Ground and excited states of coupled exciton liquids in electron-hole quadrilayers

TL;DR

This paper investigates the properties of coupled exciton liquids in electron-hole quadrilayers, analyzing ground states, correlations, collective modes, and polaron behavior using a hypernetted chain approach.

Contribution

It introduces a theoretical study of interlayer exciton interactions in quadrilayers, including phase transitions and polaron effects, using a hypernetted chain formalism.

Findings

Computed ground state energies and pair correlation functions.

Estimated critical density for biexciton phase transition.
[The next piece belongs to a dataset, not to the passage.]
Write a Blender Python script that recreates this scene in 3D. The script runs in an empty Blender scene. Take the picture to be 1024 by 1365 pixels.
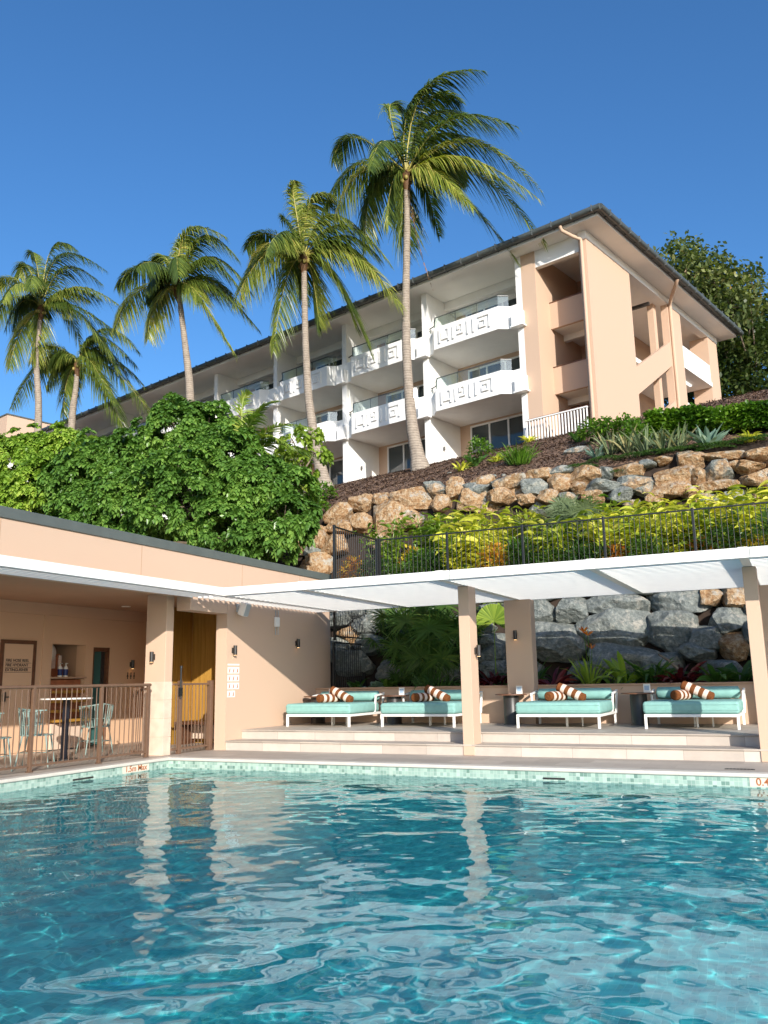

Analyzed exciton-polaron energies and effective masses.

Abstract

Interlayer excitons are bound states of electrons and holes confined in separate two-dimensional layers. Due to their repulsive dipolar interaction, interlayer excitons can form a correlated liquid. If another electron-hole bilayer is present, excitons from different bilayers can exhibit mutual attraction. We study such a quadrilayer system by a hypernetted chain formalism. We compute ground state energies, pair correlation functions, and collective mode velocities as functions of the exciton densities. We estimate the critical density for the transition to a paired biexciton phase. For a strongly unbalanced (unequal density) system, the excitons in the more dilute bilayer behave as polarons. We compute energies and effective masses of such exciton-polarons.